En effet, Pepys a eu la chance de vivre une époque cruciale de l’histoire londonienne avec le développement de la Cité, la Grande Peste de 1665, la guerre anglo-néerlandaise de 1665-1667 qui vit Londres tout près d’être envahie par l’escadre hollandaise, et le Grand Incendie de 1666 qui donne lieu à des scènes savoureuses où l’on voit Pepys se préoccuper de sauver dans cet ordre sa fortune, les siens puis son fromage parmesan qu’il enterre pour le préserver du feu, avant de songer à ses dossiers administratifs.

Comme il est bon vivant, le journal ne cache rien non plus de ses aventures galantes prolongées après son veuvage par une longue cohabitation sans remariage, ni de ses problèmes avec ses domestiques aux charmes desquels sa femme lassée de ses infidélités n’est pas insensible, ni de ses banquets et beuveries avec les inconvénients gastriques qui s’ensuivent.

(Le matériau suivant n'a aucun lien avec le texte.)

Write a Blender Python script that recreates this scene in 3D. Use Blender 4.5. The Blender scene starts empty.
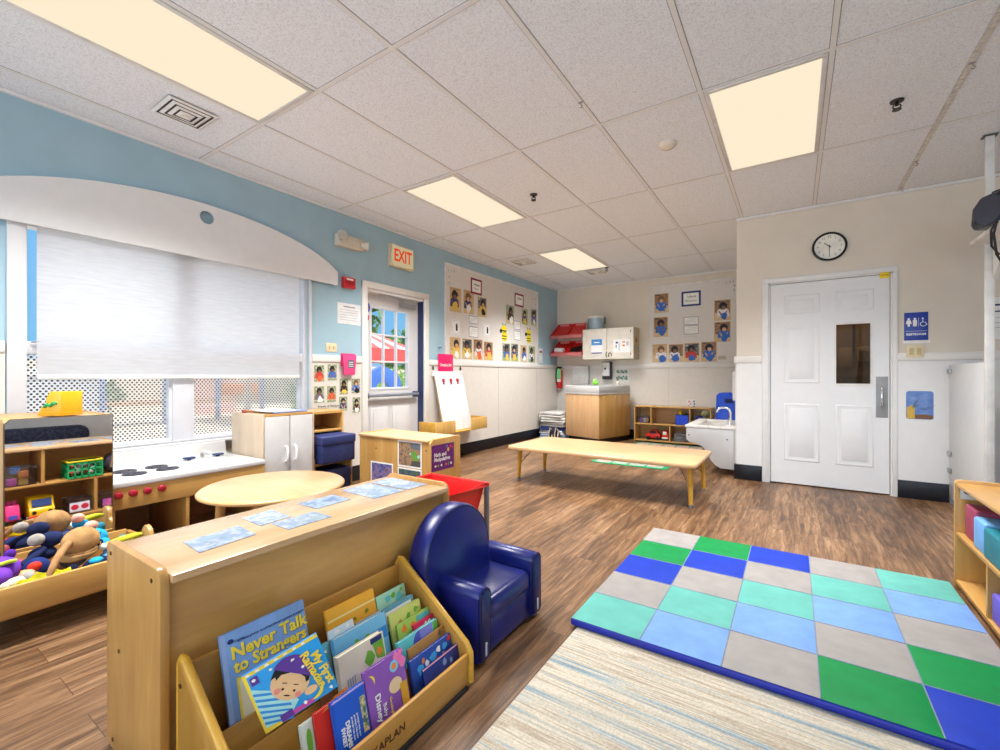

Pepys a souffert de calculs rénaux et a dû subir à l’âge de 25 ans une opération chirurgicale pour extraire une pierre grosse comme un œuf, dans les conditions d’asepsie et de connaissances anatomiques imprécises de ces temps héroïques de la médecine. Il en conserve une mentalité de miraculé qui connaît l’importance de goûter chaque jour aux plaisirs de la vie tant qu’ils sont à portée de la main, et qui n’est pas pour rien dans l’intérêt de son journal pour tous les aspects de la vie intime.

Son côté volontiers scabreux conduira les premiers transcripteurs de sa sténographie à en caviarder les passages les plus intéressants, avant qu’une édition complète soit enfin rendue publique dans les années 1970. Sa lecture exhaustive permet désormais de savourer des épisodes sexuels camouflés sous un sabir hispano-franco-gréco-latin de son invention, et des aphorismes comme « épouser une fille qu'on a mise enceinte, c'est comme chier dans son chapeau et le remettre sur sa tête » ou des remarques politiques comme « les enfants des rues crient maintenant baise mon Parlement au lieu de baise mon cul, si grand et si général est le ressentiment contre le Parlement croupion ».